CEC team pioneers research to improve railroad crossing navigation

First-of-its-kind software will help first responders identify best routes for emergency responsee

Assistant Professor Yu Qian of the Civil and Environmental Engineering Department is hoping to make life better for first responders and the communities they serve through work with the Federal Railroad Administration (FRA) and the City of Columbia by optimizing emergency response routes. His team is developing revolutionary software to help first response personnel navigate around railroad crossing blockages and traffic congestion.

“Railroad crossing blockages can be a huge disruption. Commuters hate it, but more importantly, it creates a dangerous situation for first responders when in route to emergency situations,” Qian says.

Qian explains that the idea for his research arose given the lack of information from existing navigation apps on whether railroad crossings will be blocked and for how long. This issue plagues not only first response personnel but commuters and students traveling to and from the University of South Carolina campus. He then approached the City of Columbia, railroads and FRA on how to obtain railroad schedules and upcoming blockages.

The FRA uses Positive Train Control (PTC), a processor and communication-based system designed to prevent train accidents. PTC technology can control train speeds and movements if a train operator fails to take appropriate action based on current conditions and contains train operation information such as route, length and types of freight. For its software development, Qian’s research team used information from the PTC system to calculate estimates for train arrival and departure times. By tracking a train’s speed, location and direction, the software can determine when a train will be at a specific crossing and for how long. It also uses motion vision and artificial intelligence to compute congestion times caused by vehicles waiting to cross.

This initial study and software development concluded in August and led Qian to a new idea: How can this information be used to aid 911 dispatchers? According to Qian, when a dispatcher is working to allocate emergency personnel for a call, it is a stressful situation and decisions must be made immediately. “We realized that simply giving the dispatchers information about what crossings are blocked might be overwhelming. Instead, we wanted to develop a navigation system that will identify the optimal routes to follow,” Qian says.

“Railroad crossing blockages can be a huge disruption. Commuters hate it, but more importantly, it creates a dangerous situation for first responders when in route to emergency situations.” 

-Yu Qian, Civil and Environmental Engineering

The navigation system that Qian’s team is now developing will integrate railway and street car information into a cloud computing platform. Qian expects the research to conclude next year, with Columbia as a test site in addition to a collaboration with the FRA for testing in other cities. Because railroad timetables are considered a matter of national security, only first response personnel will have access to the secure system.

“When researching these issues, we read many stories from first responders about what happens when they’re faced with the unexpected. There were reports from firefighters who had to watch from the other side of a railroad crossing as homes burned down.

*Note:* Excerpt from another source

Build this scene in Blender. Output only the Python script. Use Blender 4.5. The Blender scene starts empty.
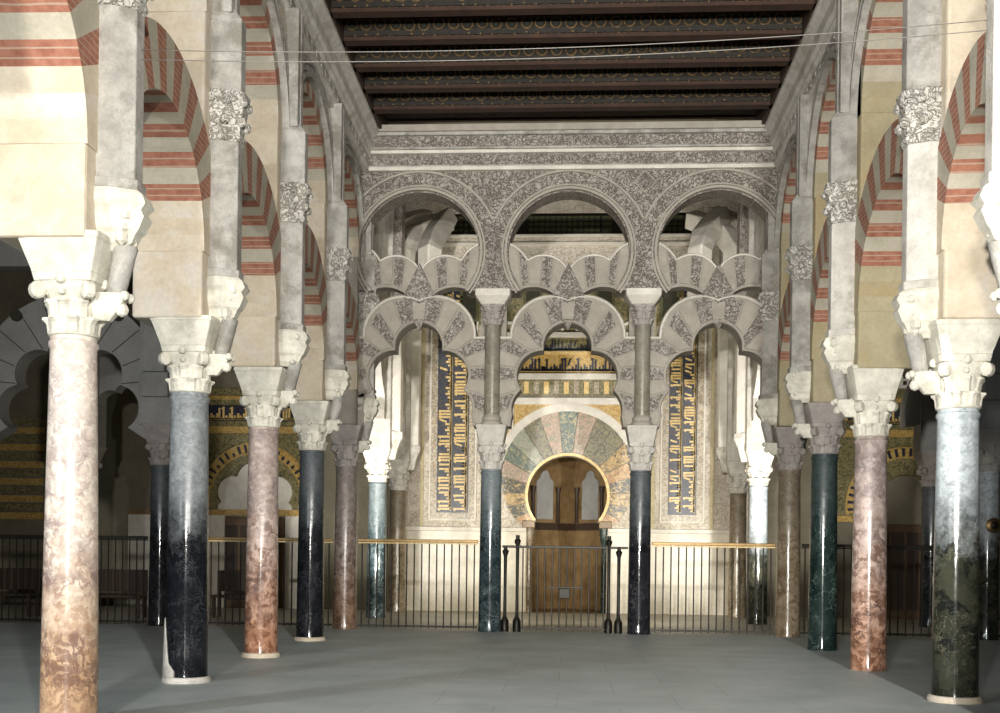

We hope this system will help ease those situations, save lives, save time and make their work more efficient,” Qian said.

Qian has been an assistant professor at the College of Engineering and Computing since 2017. His research interests include transportation geotechnics and railroad infrastructure-related research, mainly focusing on heavy haul and transit railroads, high speed rails, artificial intelligence, and automatic track inspection and maintenance.